Six épisodes puissants, d’une grande cohérence, plastique et dramaturgique, entièrement réalisés par Jean-Xavier de Lestrade, à qui l’on devait aussi sur France 2 récemment l’excellente série Laetitia, qui arpentait également un fait divers sordide.
Ce qui m’impressionne en premier lieu c’est l’angle choisi pour aborder cette affaire. Par personnages, un peu comme dans le Esterno notte, de Bellocchio. Et surtout par dates, puisque l’affaire se déroule sur trente ans. Trente-quatre si l’on part du premier viol jusqu’au procès.
Les quatre premiers épisodes sont inouïs, une superbe variation sur l’impossibilité d’établir la vérité, quelque-soit le terrain arpenté : une victime, une juge, une maire, une scientifique. Que des femmes, tiens. Je crois pas que ce soit un hasard. Comme si au même titre que les nombreuses victimes du violeur de la Sambre, les femmes n’étaient pas écoutées, considérées.

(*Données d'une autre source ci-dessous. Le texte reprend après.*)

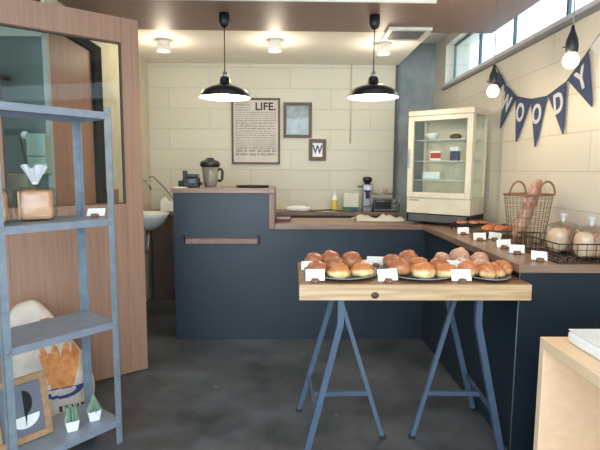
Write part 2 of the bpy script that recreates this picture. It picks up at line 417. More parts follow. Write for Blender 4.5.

Quatre épisodes où chaque fois il faut repartir de zéro. Où l’on comprend que l’enquête a été abandonné. Il faut attendre l’arrivée du commandant de police pour que ça bouge, qu’il soit celui qui débloque l’affaire en 2012 avant de participer à son arrestation six ans plus tard. La juge, la maire, la scientifique auront un épisode puis disparaîtront des radars. Je trouve ça hyper radical et réaliste.
Autre élément qui m’a semblé percutant aussi : la série fait mine de suivre un policier, jeune recrue au début, vieux briscard à la fin. Il est en quelque sorte notre boussole puisqu’il apparaît dans chaque épisode. Or c’est un personnage assez antipathique, sur lequel on fonde des espoirs avant de comprendre qu’il devient le même flic que les autres, davantage préoccupé par sa machine à café que par les dépôts de plaintes. La scène de l’Adn je l’aurais baffé ce fdp.
Mais ce n’est pas tout, l’autre personnage qui revient dans chaque épisode c’est la première victime. Victime qui n’en est pas une puisqu’elle refuse de l’être, qui lui faudra trente ans pour sortir de son déni. On imagine donc sans mal à l’aune de cette trajectoire qu’il pourrait y avoir bien plus que 57 accusations au procès si l’on prend en compte celles qui préfèrent se taire. Bref j’arrête là, je vous conseille de voir ça illico. C’est dur mais indispensable.